UNH Offers New European Cultural Studies Major

By Carmelle Druchniak
UNH News Bureau

DURHAM, N.H. -- Recognizing cultural studies as one of the liveliest areas of scholarship in the humanities and social sciences, a group of University of New Hampshire faculty has launched a new cultural studies initiative, the European Cultural Studies major.

The faculty involved come from a variety of disciplines and departments: English, European languages and literatures, history, philosophy, political theory, art and music history, communication and sociology.

"They are drawn together by shared interests in European societies and cultures past and present, and, still more importantly, a scholarly dialogue about the study of cultures that spans disciplinary boundaries," explains Mary Rhiel, associate professor of German, who serves as director of the program with Michael Donnelly, professor of sociology.

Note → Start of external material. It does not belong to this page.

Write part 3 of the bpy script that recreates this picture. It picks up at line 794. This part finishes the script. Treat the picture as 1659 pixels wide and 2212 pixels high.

Rhiel and Donnelly explain that, in the conventional curriculum, the study of Europe -- and other culture areas -- has been divided among traditional disciplines: for example, learning foreign languages has been confined to the separate language departments, while the study of European arts, history, philosophy, and society takes place in their respective departments, using English-language materials or texts in translation.

"By contrast, the cultural studies approach is interdisciplinary," says Donnelly, "driven by the belief that language is an integral part of culture and not merely a tool for the study of literature; and that by the same token the study of European history, philosophy and politics can only be enriched by the addition of critical perspectives and theories developed in language and literature study."

Rhiel and Donnelly see the new program as timely in light of current events, such as the push for unification of European countries through a common currency and related political and cultural movements. "The vast changes in Europe right now give special relevance to this major," Rhiel points out.

The project has been in the works for several years, growing from informal discussions and interdisciplinary seminars sponsored by the Center for the Humanities; it crystallized in 1996 in an intensive summer workshop organized by Rhiel and funded by the National Endowment for the Humanities.

Rhiel and Donnelly report the proposed major has generated a good deal of enthusiasm, particularly among faculty members already working in this vein.

"Instituting European Cultural Studies will in effect recognize formally links across departments that already exist informally; it would allow interested faculty significant new opportunities for innovative teaching, bringing their interdisciplinary research into the classroom," says Rhiel, who adds that surveys of UNH undergraduates indicate a good deal of interest likewise among students.

The curriculum of the major would involve a team-taught proseminar to introduce students to the field; core courses chosen by the majors from appropriate language, social science and humanities offerings; and a senior thesis. The major would also allow students wide scope for individually defined programs. vThe first proseminar will be offered in the fall semester of 2000.